Él ya conocía el negocio y, sobre todo, una de las máximas que lo rigen: cuanto más grande, mayores son los gastos generales, más crece el gasto en plantilla y más difícil es rentabilizar y gobernar la inversión.
El bulo que asegura mejores ingresos y más beneficios al restaurante más grande resulto ser más falso que un billete de USD 13. Lo normal es que sean negocios ingobernables, desde la perspectiva de la cocina que cuenta.
Marcando el Camino nació chico y angosto en un edificio de la calle José Tamayo, por La Mariscal, y poco a poco incorporó la terraza y el patio del fondo, con una mesa alta para doce y un horno de pizzas al costado.
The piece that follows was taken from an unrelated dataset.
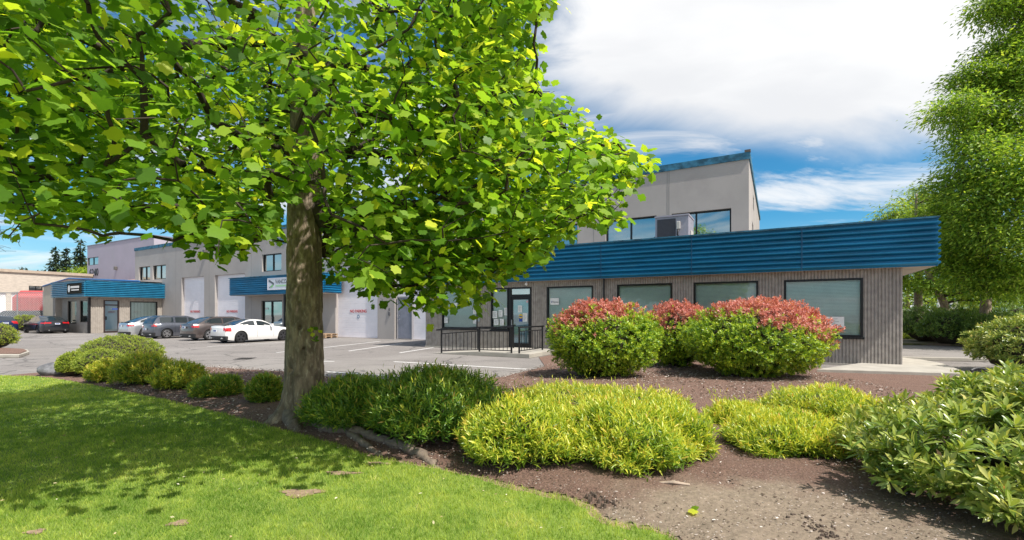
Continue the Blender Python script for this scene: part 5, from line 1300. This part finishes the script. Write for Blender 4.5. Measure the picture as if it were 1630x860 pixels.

Una vitrina junto a la caja con las creaciones pasteleras, los chocolates y los bombones del momento cierran el círculo.
El lleno es absoluto a mediodía y conviene reservar para asegurar la mesa, o relajarte y esperar a que se abra un hueco. La culpa es de un menú de día que justifica la visita.
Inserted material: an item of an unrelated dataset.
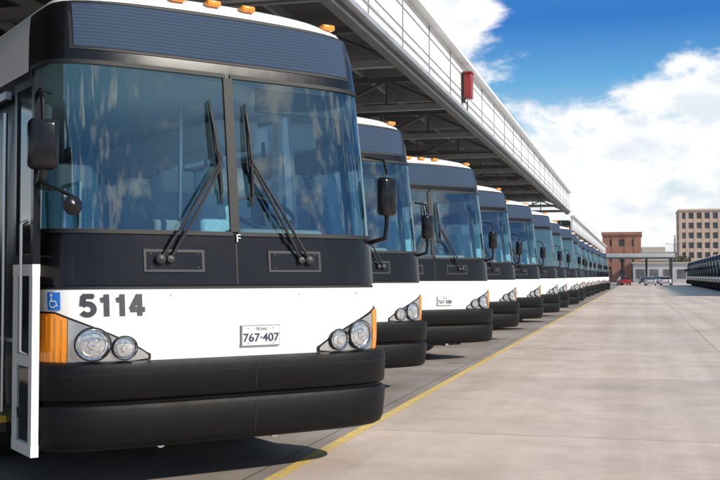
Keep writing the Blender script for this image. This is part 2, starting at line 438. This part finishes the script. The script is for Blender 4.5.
mb=MB()
dx=-1.39
def ring(y0,y1,z0,z1,t,m,x=dx,th=.05):
    mb.box((x,(y0+y1)/2,z0+t/2),(th,y1-y0,t),m); mb.box((x,(y0+y1)/2,z1-t/2),(th,y1-y0,t),m)
    mb.box((x,y0+t/2,(z0+z1)/2),(th-.004,t,z1-z0-2*t),m); mb.box((x,y1-t/2,(z0+z1)/2),(th-.004,t,z1-z0-2*t),m)
ring(.12,.60,.30,1.62,.08,WHITE)
ring(.12,.60,1.625,2.92,.06,BLACK)
mb.box((dx,.36,.955),(.02,.34,1.17),SIDEGL); mb.box((dx,.36,2.27),(.02,.38,1.15),SIDEGL)
mb.box((dx,.36,.95),(.044,.32,.08),WHITE)
polytube(mb,[(dx-.03,.22,1.0),(dx-.07,.22,1.02),(dx-.07,.22,1.9),(dx-.03,.22,1.92)],.012,STEEL)
for z in(.5,1.5,2.6): polytube(mb,[(-1.28,.50,z),(dx,.45,z)],.02,DARKGREY)
add('entrance_door',mb.mesh('entrance_door',40,kx=KX),bus1)
mb=MB()
mb.box((-1.33,2.2,.42),(.12,1.8,.05),YEL); mb.box((-1.33,2.2,.36),(.11,1.8,.07),DARKGREY)
for y in(1.15,1.5,2.1,3.0): mb.tube((-1.34,y,.5),(-1.34,y,2.8),.016,.016,STEEL)
mb.box((-1.31,2.6,2.95),(.04,2.8,.06),STEEL)
add('entry_step',mb.mesh('entry_step',40,kx=KX),bus1)
mb=MB(); strip(mb,-1.34,-1.24,1.30,1.425,.005,BLUE,4,2,.004); add('access_sign',mb.mesh('access_sign',30,kx=KX),bus1)
mb=MB()
def pic(pts,k=0): mb.ngon([surf(-1.290+u*.9,1.3625+v,.009+.0005*k) for u,v in pts],PLATEM)
pic([(.012*math.cos(a)-.012,.042+.012*math.sin(a)) for a in[i*.785 for i in range(8)]])
pic([(-.018,.026),(-.006,.026),(-.004,-.004),(-.016,-.004)]); pic([(-.004,-.004),(.022,-.004),(.022,.004),(-.004,.004)],1); pic([(.022,.002),(.030,.0),(.040,-.035),(.032,-.037)],2)
for i in range(9):
    a0=2.2+i*.42;a1=a0+.42
    pic([(.030*math.cos(a0),-.018+.030*math.sin(a0)),(.030*math.cos(a1),-.018+.030*math.sin(a1)),(.022*math.cos(a1),-.018+.022*math.sin(a1)),(.022*math.cos(a0),-.018+.022*math.sin(a0))],3)
add('access_symbol',mb.mesh('access_symbol',0,kx=KX),bus1)
add('letter_f',text_mesh('F',.085,.02,1.825,.016,PLATEM,'letter_f'),bus1)

# ---------------------------------------------------------------- row frame
RA=-math.atan(.264)
ca,sa=math.cos(RA),math.sin(RA)
def row(lx,ly): return (lx*ca-ly*sa, lx*sa+ly*ca)

def concrete(name,c,bw=6.,bh=4.5,stain=.2):
    m,nt,N,L=nmat(name); b=N['Principled BSDF']; tc=N.new('ShaderNodeTexCoord')
    def noise(sc,det,ro,vec=None):
        n=N.new('ShaderNodeTexNoise'); n.inputs['Scale'].default_value=sc; n.inputs['Detail'].default_value=det; n.inputs['Roughness'].default_value=ro
        L.new(vec or tc.outputs['Object'],n.inputs['Vector']); return n
    def ramp(src,p0,c0,p1,c1):
        r=N.new('ShaderNodeValToRGB'); e=r.color_ramp.elements; e[0].position=p0;e[0].color=(*c0,1);e[1].position=p1;e[1].color=(*c1,1); L.new(src,r.inputs['Fac']); return r
    def mul(a,bb,f=1.):
        x=N.new('ShaderNodeMix'); x.data_type='RGBA'; x.blend_type='MULTIPLY'; x.inputs[0].default_value=f; L.new(a,x.inputs[6]); L.new(bb,x.inputs[7]); return x.outputs[2]
    br=N.new('ShaderNodeTexBrick'); br.offset=0; br.inputs['Scale'].default_value=1; br.inputs['Brick Width'].default_value=bh; br.inputs['Row Height'].default_value=bw
    br.inputs['Mortar Size'].default_value=.016; br.inputs['Mortar Smooth'].default_value=.6
    br.inputs['Color1'].default_value=(*c,1); br.inputs['Color2'].default_value=(*[q*.90 for q in c],1); br.inputs['Mortar'].default_value=(*[q*.48 for q in c],1)
    mp=N.new('ShaderNodeMapping'); mp.inputs['Location'].default_value=(2.9,1.7,0); L.new(tc.outputs['Object'],mp.inputs['Vector'])
    L.new(mp.outputs[0],br.inputs['Vector'])
    base=br.outputs['Color']
    big=ramp(noise(.14,6,.6).outputs['Fac'],.38,(1-stain,1-stain*1.08,1-stain*1.1),.60,(1,1,1))
    mid=ramp(noise(1.3,10,.75).outputs['Fac'],.32,(.80,.78,.77),.58,(1,1,1))
    fine=ramp(noise(60,6,.9).outputs['Fac'],.35,(.74,.74,.74),.62,(1.06,1.06,1.06))
    st=N.new('ShaderNodeMapping'); st.inputs['Scale'].default_value=(1.2,.04,1); L.new(tc.outputs['Object'],st.inputs['Vector'])
    trk=ramp(noise(1.,5,.6,st.outputs[0]).outputs['Fac'],.36,(.84,.82,.80),.58,(1,1,1))
    vo=N.new('ShaderNodeTexVoronoi'); vo.inputs['Scale'].default_value=.5; L.new(tc.outputs['Object'],vo.inputs['Vector'])
    n3=noise(3.,5,.6); ad=N.new('ShaderNodeMath'); ad.operation='MULTIPLY_ADD'; ad.inputs[1].default_value=.4; L.new(n3.outputs['Fac'],ad.inputs[0]); L.new(vo.outputs['Distance'],ad.inputs[2])
    oil=ramp(ad.outputs[0],.20,(.66,.64,.62),.34,(1,1,1))
    o=base
    for q in(big,mid,fine,trk,oil): o=mul(o,q.outputs['Color'])
    L.new(o,b.inputs['Base Color'])
    rr=N.new('ShaderNodeMapRange'); rr.inputs['To Min'].default_value=.9; rr.inputs['To Max'].default_value=.5; L.new(noise(.5,5,.6).outputs['Fac'],rr.inputs['Value']); L.new(rr.outputs[0],b.inputs['Roughness'])
    bp=N.new('ShaderNodeBump'); bp.inputs['Strength'].default_value=.35; bp.inputs['Distance'].default_value=.01; L.new(noise(60,6,.8).outputs['Fac'],bp.inputs['Height']); L.new(bp.outputs['Normal'],b.inputs['Normal'])
    return m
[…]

Para mi última vez, en miércoles, consistía en berenjenas a la parmesana, pollo al horno (con vainitas con champiñones, puré o ensalada griega) y brazo gitano de café. Precio final: USD 9, y USD 10 para envío a domicilio.
La carta tiene propuestas que me parecen más estimulantes y de precio contenido. Solo cinco platos pasan de USD 12. Funcionan los langostinos en tempura con salsa de naranjilla y brilla el costillar de cabrito a la cerveza.
Los platos de carne, y alguno de pescado, han tomado una solidez extraordinaria. Las carrilleras guisadas, la canilla o el rabo de res, también guisados, son brillantes.
Funciona la ensalada de burrata con higos, y la pesca del día con escalivada (verduras asadas y aliñadas).
El detalle que completa todo es el pan que sirven con un ajicito, en lugar de otros hidratos de carbono más habituales (papas, choclo, yuca, arroz). Se come rico y diferente.